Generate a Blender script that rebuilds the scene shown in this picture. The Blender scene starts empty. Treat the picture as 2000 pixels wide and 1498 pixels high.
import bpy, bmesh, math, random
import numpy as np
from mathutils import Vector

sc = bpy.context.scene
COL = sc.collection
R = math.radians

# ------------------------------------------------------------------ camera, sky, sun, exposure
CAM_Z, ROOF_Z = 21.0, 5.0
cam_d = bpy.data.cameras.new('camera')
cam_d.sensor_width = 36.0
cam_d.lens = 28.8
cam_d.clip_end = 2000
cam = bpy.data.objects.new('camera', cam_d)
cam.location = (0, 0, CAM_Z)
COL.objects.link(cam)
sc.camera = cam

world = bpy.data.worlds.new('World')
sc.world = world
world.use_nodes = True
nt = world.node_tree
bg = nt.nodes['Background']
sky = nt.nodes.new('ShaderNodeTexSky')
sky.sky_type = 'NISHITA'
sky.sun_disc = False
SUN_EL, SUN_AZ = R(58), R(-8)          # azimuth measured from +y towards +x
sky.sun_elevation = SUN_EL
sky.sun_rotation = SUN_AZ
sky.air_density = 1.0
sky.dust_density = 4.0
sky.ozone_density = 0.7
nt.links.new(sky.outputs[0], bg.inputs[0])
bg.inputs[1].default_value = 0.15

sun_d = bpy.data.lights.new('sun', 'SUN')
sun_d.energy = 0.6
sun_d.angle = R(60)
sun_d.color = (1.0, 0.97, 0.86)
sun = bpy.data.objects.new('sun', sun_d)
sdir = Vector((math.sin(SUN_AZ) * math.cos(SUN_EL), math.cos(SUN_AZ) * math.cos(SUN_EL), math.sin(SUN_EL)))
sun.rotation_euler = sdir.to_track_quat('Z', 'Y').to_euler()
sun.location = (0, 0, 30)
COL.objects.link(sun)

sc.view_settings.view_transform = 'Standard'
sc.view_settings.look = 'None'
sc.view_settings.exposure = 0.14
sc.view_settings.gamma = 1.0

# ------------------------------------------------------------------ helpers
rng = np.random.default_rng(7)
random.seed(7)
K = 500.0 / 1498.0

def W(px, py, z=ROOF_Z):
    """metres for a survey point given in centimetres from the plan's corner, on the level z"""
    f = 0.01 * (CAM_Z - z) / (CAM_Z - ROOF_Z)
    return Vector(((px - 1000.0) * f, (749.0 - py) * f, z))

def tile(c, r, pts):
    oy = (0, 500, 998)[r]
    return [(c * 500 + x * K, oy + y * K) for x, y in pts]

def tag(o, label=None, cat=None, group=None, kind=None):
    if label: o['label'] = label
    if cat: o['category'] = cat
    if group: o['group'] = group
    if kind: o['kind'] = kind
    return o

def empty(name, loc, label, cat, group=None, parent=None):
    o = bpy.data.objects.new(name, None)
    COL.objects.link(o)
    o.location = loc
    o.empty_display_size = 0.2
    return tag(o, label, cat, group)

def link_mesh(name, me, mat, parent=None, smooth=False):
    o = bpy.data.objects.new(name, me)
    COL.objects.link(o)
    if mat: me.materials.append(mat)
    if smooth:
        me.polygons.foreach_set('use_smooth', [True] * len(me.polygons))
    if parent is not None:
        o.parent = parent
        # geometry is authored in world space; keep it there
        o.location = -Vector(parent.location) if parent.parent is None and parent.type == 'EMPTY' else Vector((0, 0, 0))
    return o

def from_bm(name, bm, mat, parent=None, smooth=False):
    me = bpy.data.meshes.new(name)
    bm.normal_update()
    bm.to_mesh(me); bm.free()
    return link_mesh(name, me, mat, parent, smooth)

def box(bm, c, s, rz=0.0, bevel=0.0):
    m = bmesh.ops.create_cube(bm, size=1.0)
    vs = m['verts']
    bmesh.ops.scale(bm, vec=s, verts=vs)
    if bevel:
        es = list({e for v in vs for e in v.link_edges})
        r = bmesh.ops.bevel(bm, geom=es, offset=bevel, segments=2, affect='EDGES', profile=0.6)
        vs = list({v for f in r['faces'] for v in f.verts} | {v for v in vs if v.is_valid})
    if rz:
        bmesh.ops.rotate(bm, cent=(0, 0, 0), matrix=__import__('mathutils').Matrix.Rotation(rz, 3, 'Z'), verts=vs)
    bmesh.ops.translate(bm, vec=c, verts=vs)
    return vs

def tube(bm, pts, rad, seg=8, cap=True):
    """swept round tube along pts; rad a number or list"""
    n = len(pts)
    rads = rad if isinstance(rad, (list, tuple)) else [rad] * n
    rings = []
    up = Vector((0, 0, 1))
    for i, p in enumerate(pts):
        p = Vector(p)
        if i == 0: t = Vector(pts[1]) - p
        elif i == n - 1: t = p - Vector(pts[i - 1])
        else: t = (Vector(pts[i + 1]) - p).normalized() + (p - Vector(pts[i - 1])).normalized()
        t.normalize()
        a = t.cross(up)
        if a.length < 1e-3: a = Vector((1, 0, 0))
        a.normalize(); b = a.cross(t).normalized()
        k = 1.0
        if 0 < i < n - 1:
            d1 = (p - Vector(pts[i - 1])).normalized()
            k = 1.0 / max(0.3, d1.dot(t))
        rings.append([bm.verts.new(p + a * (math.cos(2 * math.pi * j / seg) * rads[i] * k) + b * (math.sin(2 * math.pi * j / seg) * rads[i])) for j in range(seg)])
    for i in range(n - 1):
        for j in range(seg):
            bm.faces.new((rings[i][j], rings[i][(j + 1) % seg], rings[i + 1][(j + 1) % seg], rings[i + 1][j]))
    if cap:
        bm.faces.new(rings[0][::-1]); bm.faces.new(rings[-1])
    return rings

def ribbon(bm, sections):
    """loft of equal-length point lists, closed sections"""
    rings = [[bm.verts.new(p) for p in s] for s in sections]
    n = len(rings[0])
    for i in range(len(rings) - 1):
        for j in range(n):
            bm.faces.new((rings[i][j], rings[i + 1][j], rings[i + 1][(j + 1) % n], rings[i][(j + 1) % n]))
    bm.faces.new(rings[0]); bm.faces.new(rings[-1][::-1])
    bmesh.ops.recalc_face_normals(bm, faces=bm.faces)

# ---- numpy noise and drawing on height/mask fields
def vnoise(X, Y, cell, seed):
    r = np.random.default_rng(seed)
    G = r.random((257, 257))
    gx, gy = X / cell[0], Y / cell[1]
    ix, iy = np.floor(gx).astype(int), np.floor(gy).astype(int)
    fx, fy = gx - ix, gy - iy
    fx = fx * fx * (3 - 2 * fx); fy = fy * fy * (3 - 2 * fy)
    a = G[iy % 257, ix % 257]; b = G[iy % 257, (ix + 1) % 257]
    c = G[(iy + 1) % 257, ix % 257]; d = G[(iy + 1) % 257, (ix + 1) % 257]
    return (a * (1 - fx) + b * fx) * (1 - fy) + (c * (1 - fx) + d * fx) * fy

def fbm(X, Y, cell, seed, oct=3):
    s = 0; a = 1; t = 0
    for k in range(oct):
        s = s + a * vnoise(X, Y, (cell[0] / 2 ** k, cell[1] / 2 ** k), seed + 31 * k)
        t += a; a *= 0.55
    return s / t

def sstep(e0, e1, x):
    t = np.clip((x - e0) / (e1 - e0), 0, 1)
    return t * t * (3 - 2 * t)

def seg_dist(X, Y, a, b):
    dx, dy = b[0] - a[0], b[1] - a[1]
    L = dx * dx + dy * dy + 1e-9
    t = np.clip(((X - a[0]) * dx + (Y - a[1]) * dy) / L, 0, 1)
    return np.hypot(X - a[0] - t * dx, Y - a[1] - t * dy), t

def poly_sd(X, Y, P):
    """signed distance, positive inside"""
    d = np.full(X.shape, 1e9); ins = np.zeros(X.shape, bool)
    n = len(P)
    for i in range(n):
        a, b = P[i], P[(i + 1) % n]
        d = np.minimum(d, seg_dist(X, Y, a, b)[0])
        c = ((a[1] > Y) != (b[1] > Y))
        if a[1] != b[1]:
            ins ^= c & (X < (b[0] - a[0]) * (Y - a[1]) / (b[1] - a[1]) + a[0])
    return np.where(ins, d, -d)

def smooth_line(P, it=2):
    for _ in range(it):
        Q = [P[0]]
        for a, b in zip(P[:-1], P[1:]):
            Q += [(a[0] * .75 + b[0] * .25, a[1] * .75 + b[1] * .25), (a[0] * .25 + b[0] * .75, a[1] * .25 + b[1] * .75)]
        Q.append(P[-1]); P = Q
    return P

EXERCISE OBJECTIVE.
Please reproduce exactly the lines above, beginning with the first and ending with the line that contains "R = math.radians", and include nothing outside that range.

EXERCISE SOLUTION.
Generate a Blender script that rebuilds the scene shown in this picture. The Blender scene starts empty. Treat the picture as 2000 pixels wide and 1498 pixels high.
import bpy, bmesh, math, random
import numpy as np
from mathutils import Vector

sc = bpy.context.scene
COL = sc.collection
R = math.radians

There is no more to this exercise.